Integrating Planar Magnetics into Your Design

Planar transformers are typically available as surface-mount (SMD) components, making them ideal for automated assembly. Their low profile allows for more compact overall system designs. When integrated into a complete gate driver module, they provide a validated, high-performance solution that simplifies the engineer’s task. A comprehensive approach to gate drive design is crucial for system reliability. You can explore this further in our article on optimizing IGBT performance through robust gate drive design.

Key Takeaways for Robust IGBT Driver Design

  • High dv/dt from IGBT switching is the root cause of common-mode noise.
  • Common-Mode Transient Immunity (CMTI) is the essential metric for a driver’s resilience to this noise.
  • The parasitic capacitance of the isolation barrier in the gate drive power supply is the primary path for common-mode currents.
  • Planar transformers offer significantly lower parasitic capacitance compared to traditional wire-wound transformers, leading to superior CMTI.
  • Meticulous PCB layout, respecting creepage, clearance, and isolation gaps, is critical to maintaining the integrity of the isolation barrier. For more on the fundamentals of gate drivers, Wikipedia offers a solid overview of the Gate driver function.
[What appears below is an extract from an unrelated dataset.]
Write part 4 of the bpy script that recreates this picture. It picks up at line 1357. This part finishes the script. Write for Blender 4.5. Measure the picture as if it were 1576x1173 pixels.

Conclusion: Building Resilient Power Systems from the Driver Up

As IGBTs are pushed to their operational limits, the gate driver circuit transitions from a simple support component to a cornerstone of system reliability. Magnetic isolation technologies, led by the superior performance of planar transformers, provide the foundation for achieving the high CMTI demanded by today’s high-frequency, high-voltage applications. By minimizing parasitic capacitance and embracing careful design practices, engineers can build power systems that are not only efficient but also exceptionally robust against the invisible threat of common-mode noise. Manufacturers like Semikron and others continue to innovate in this space, offering integrated solutions that simplify the design of complex Power modules.